Department of Maryland Second Vice Commander David Johnson provides support to Maryland National Guard troops during their deployment ceremony on Sunday, Jan. 29. Photo by Matt Roth/The American Legion

Legionnaires attend a sendoff for America's heroes

View Photo Gallery

Nearly 200 Maryland Army National Guard members tearfully said goodbye to their loved ones last Sunday as they prepare for a nine-month deployment to the Middle East. And standing side-by-side with them were American Legion Family members who came to show their support and provide reassurance that The American Legion will meet the needs of their families during their deployment and upon their return home.

“One of our primary focuses is to stand behind and support veterans. One way to support our troops is to show them that we are here for their families,” said Carolynn Baker, past commander for the Department of Maryland and a member of Post 39 in Bel Air. “Our attendance at the deployment ceremony was to let (the troops and their families) know that The American Legion is here and if there are any problems while they are away, we are here to help.”

Men and women of the 29th Combat Aviation Brigade proudly stood under the American flag for their deployment ceremony, which was held at the U.S. Army Aberdeen Proving Grounds in Edgewood. The ceremony brought back memories for retired Army officer and Legionnaire David Heredia, and it reminded him why it was important for The American Legion family to be there.

“By me being there with my wife (Debra) and my fellow Legionnaires, I felt that it allowed me to let them know that ‘Hey, we’ve been there, we know what you’re going through, and we’re here for you and your family,’” said Heredia, a Legion Rider and member of Post 128 in Aberdeen. “We let them know that The American Legion is here to support not only them but their families.”

For many of the soldiers and their families, it’s their second deployment with the 29th Combat Aviation Brigade since 2012, then under the command of Col. Dave Carey, a member of Post 39.

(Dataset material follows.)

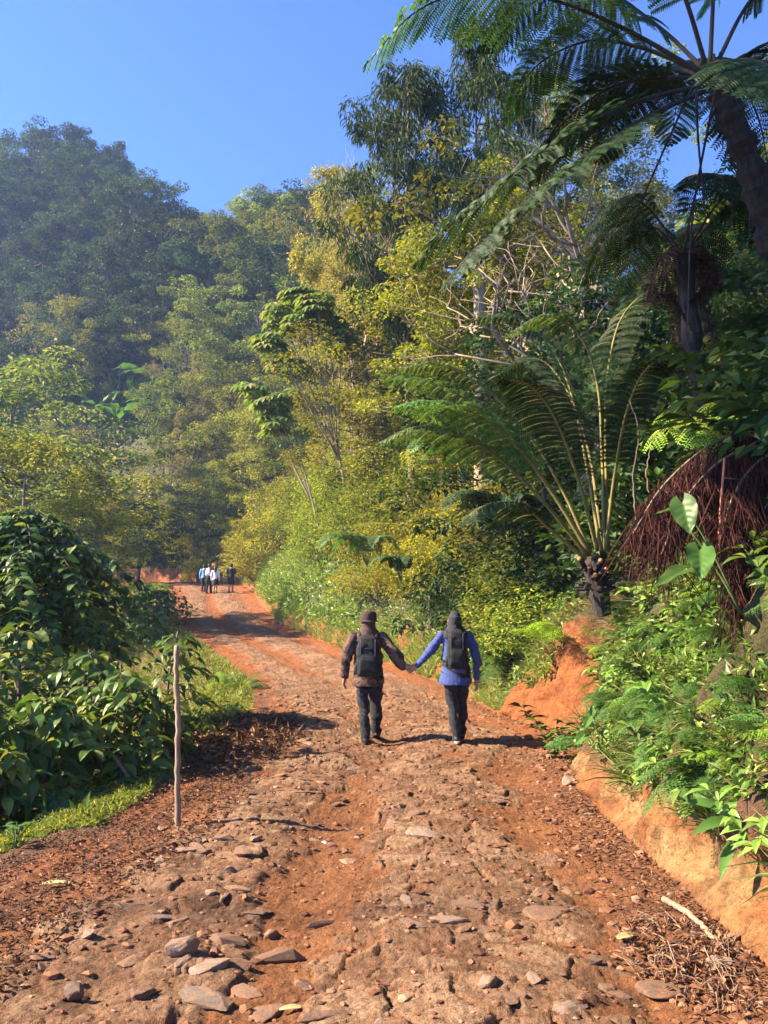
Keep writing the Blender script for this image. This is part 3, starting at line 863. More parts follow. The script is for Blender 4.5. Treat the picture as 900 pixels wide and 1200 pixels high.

“We leaned on the Legion on our past deployment for the departing and returning ceremony. The Legion being there this time, they really stepped up and said, ‘We are behind you all the way and if your family has problems while you’re gone here’s how to reach us,’” Carey said. “It’s amazing to me that the folks that went with me, a lot of them are still in the unit and going again. It’s amazing that there are still those soldiers out there, especially in the National Guard, who are willing to go back three, four, five times because their unit needs them; it’s a second family.”

But for other soldiers of the unit, it’s their first deployment and not only are families being left behind, but civilian jobs as well. That’s why the Legion’s presence at the deployment ceremony was a reminder to all that “The American Legion as a whole will be there for their families through our Family Support Network,” said David Johnson, a Department of Maryland second vice commander. “The American Legion wants to help the ones deploying stay focused on their mission and stay safe.”

Baker, Heredia and Johnson provided their contact information to families, the commanding general and unit commander, and support services onsite. “I told them that ‘we will get your APO’s, we will contact you, and we will let you know we’re still here,’” Johnson said. And Post 17 members reminded the families that they are located right next door to the base.

About 18 Guardsmen from the unit came to Post 17 two weeks ago for a social gathering, and while a few were already members of the post, 11 signed up. Post 17 Commander Edward McCann and his wife Mary, who is the post adjutant, fed the soldiers and said they enjoy having the young men and women come to the post.

“It’s all about the Legion’s Family Support Network,” Mary said. “We try to make sure the families, while their soldier is deployed, have a place they can come to.”

“The post is here for their families and to show support to the troops,” Edward said.

As last hugs and goodbyes were given from spouses and children before the soldiers boarded buses to depart for their mission, it was an emotional moment to witness for Legion family members. However, the support shown for the soldiers brought comfort to Debra.

“It was sad that these soldiers are going to be missing their families, but on a positive note, I saw the community come out to support these soldiers, including their employers,” said Debra, a member of Auxiliary Unit 128. “It was such an inspiring experience to see these soldiers, who have given their time and their commitment and basically are allowing their lives to be risked to make sure the rest of us Americans, who are here back at home, are safe.

“It’s nice for them to know that others have been where they are and are willing to come out and continue to support them. And to remind them if they need a family support group, American Legion posts are everywhere.”

The impact the Legion family presence had was felt a few days following the deployment ceremony when Baker was contact by the National Guard's resource group to help assist a family in need.

"Just by taking time to show up (to the deployment ceremony), talking to the soldiers and their families, letting them know who The American Legion is, we were there to help," Baker said.